By: Tiffanie Benfer, Esq.
Last week, Merrill Lynch agreed to pay $1.55 million to settle a case of discrimination brought by an Iranian Muslim employee who alleged that he was passed over for promotion and then fired because of his religion and national origin. The complaint alleged that the employee was told that he would not be allowed on the trading floor “because you are from a country which has a high risk factor and a threat.” Not surprisingly, Merrill Lynch denied the accusations.
What accounts for this relatively large settlement? From the publicly available information, it appears that managers at Merrill Lynch were blatant in expressing their bigotry. Bigotry that is expressed in more subtle ways is equally illegal, but may be more difficult to prove. Another important factor is that the Plaintiff in this case was a highly compensated professional. When a highly paid employee is fired, the potential for damages grows.


For accounts of this settlement, see:
http://www.eeoc.gov/press/12-31-08a.html
http://www.forbes.com/reuters/feeds/reuters/2008/12/31/2008-12-31T211636Z_01_N31349562_RTRIDST_0_MERRILL-EEOC-SETTLEMENT-UPDATE-2.html
Generally, the public does not hear about the size of settlements in employment cases. Unless the case goes to trial (which is rare, given the expense of legal fees), virtually all settlements are entered with a confidentiality agreement. Occasionally, the EEOC decides to join a plaintiff in a case which the EEOC feels has particular merit. Because the EEOC does not allow a confidential settlement, the public is more likely to learn of those cases.
Joanne Rathgeber of Hill Wallack’s employment group worked with the EEOC to obtain a $ 1.65 million settlement in a race discrimination suit last year.

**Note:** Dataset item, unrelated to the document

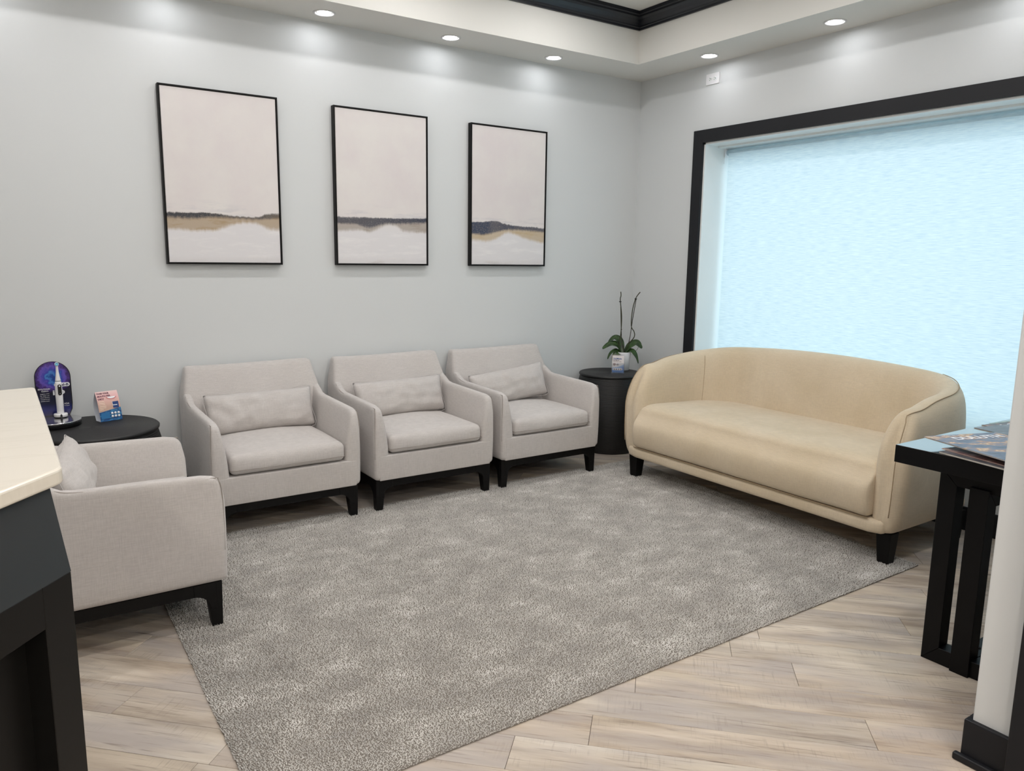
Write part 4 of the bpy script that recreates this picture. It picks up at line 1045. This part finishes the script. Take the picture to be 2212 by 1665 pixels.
def magazine(tl, ang, w, h, z, ci, label, lift=.0, th=.005):
    """tl = corner, page axes: right = ang, up = ang+90deg; corner curls up by lift"""
    t_ = thing('magazine', label, 'magazine', (tl[0], tl[1], z), ang, 'fanned magazines on the console table')
    def page(z0, z1, e=0.0):
        nu, nv = 8, 10; v = []; f = []
        for top in (0, 1):
            for i in range(nu + 1):
                for j in range(nv + 1):
                    x = e + (w - 2 * e) * i / nu; y = -e - (h - 2 * e) * j / nv
                    c = lift * max(0, 1 - (x + (h + y) * 0 - y * 0) / (w * .8)) ** 2
                    v.append((x, y, (z1 if top else z0) + c))
        m_ = (nu + 1) * (nv + 1)
        for i in range(nu):
            for j in range(nv):
                a = i * (nv + 1) + j; f.append((a, a + nv + 1, a + nv + 2, a + 1)); f.append((m_ + a, m_ + a + 1, m_ + a + nv + 2, m_ + a + nv + 1))
        for i in range(nu): a = i * (nv + 1); b = a + nv + 1; f.append((a, m_ + a, m_ + b, b)); a += nv; b += nv; f.append((a, b, m_ + b, m_ + a))
        for j in range(nv): a = j; f.append((a, a + 1, m_ + a + 1, m_ + a)); a = nu * (nv + 1) + j; f.append((a, m_ + a, m_ + a + 1, a + 1))
        return pyd('page', v, f)
    obj('pages', page(.0004, th - .0004, .0015), M_PAGES, t_); obj('front_cover', page(th - .0004, th), CV[ci], t_); obj('rear_cover', page(0, .0004), CV[ci], t_)
    return t_
zt_ = .7632
A1 = -.33
magazine((-.885, -3.125), -.08, .22, .29, zt_, 5, 'navy-covered magazine farthest along the fan towards the window', 0)
magazine((-.985, -3.105), -.10, .22, .29, zt_ + .0052, 4, 'magazine with a red strip showing, second from the window end of the fan', 0)
m4 = magazine((-1.010, -3.098), -.14, .22, .29, zt_ + .0104, 3, 'green and pale magazine with its top strip showing in the fan', 0)
m3 = magazine((-1.095, -3.108), -.18, .23, .29, zt_ + .0156, 2, 'brown-black magazine with big white capitals in the fan', 0)
magazine((-1.196, -3.128), -.22, .22, .29, zt_ + .0208, 1, 'dark grey magazine showing only an edge under the top one', 0)
magazine((-1.592, -3.206), -.20, .22, .29, zt_, 1, 'closed magazine lying lowest at the near corner of the console table', 0, .006)
magazine((-1.555, -3.196), -.25, .22, .28, zt_ + .0062, 4, 'thin magazine squeezed directly beneath the harbour-scene magazine', 0, .003)
m1 = magazine((-1.525, -3.118), A1, .31, .36, zt_ + .0262, 0, 'large magazine with a blue and orange harbour scene on top of the fan', .0, .004)
def on_mag(x, y, z=.0046): return frame_of((x, y, z), (1, 0, 0), (0, 1, 0))
text('DULUTH', .052, M_INKW, m1, on_mag(.075, -.070), bold=.0010, width=.20)
text('THE CITY ON THE HILL', .010, M_INKW, m1, on_mag(.06, -.02), width=.10)
text('DULUTH', .055, M_INKW, m1, on_mag(.05, -.345), bold=.0014, width=.24)
text('LSGS', .060, M_INKW, m3, on_mag(.06, -.068, .0056), bold=.0012, width=.16)
for i in range(3): obj('text_line', box(0, .13 - .02 * i, 0, .006, 0, .0003), M_INKW, m3).matrix_local = on_mag(.07, -.085 - .012 * i, .0053)
for i in range(2): obj('text_line', box(0, .10, 0, .006, 0, .0003), M_INKW, m4).matrix_local = on_mag(.03, -.03 - .012 * i, .0053)
print('objects', len(bpy.data.objects))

For information on that settlement, see the link:
http://www.eeoc.gov/press/5-5-08.html
That case involved an employer (Conectiv) and subcontractors who failed to protect African American employees from racial harassment, including hanging nooses and truly disgusting graffiti in the restrooms. It is disturbing to be in this field and see how often blatant bias is tolerated in the workplace. Hill Wallack’s employment group has handled and successfully settled several of these cases … which can’t be discussed here because of confidentiality agreements!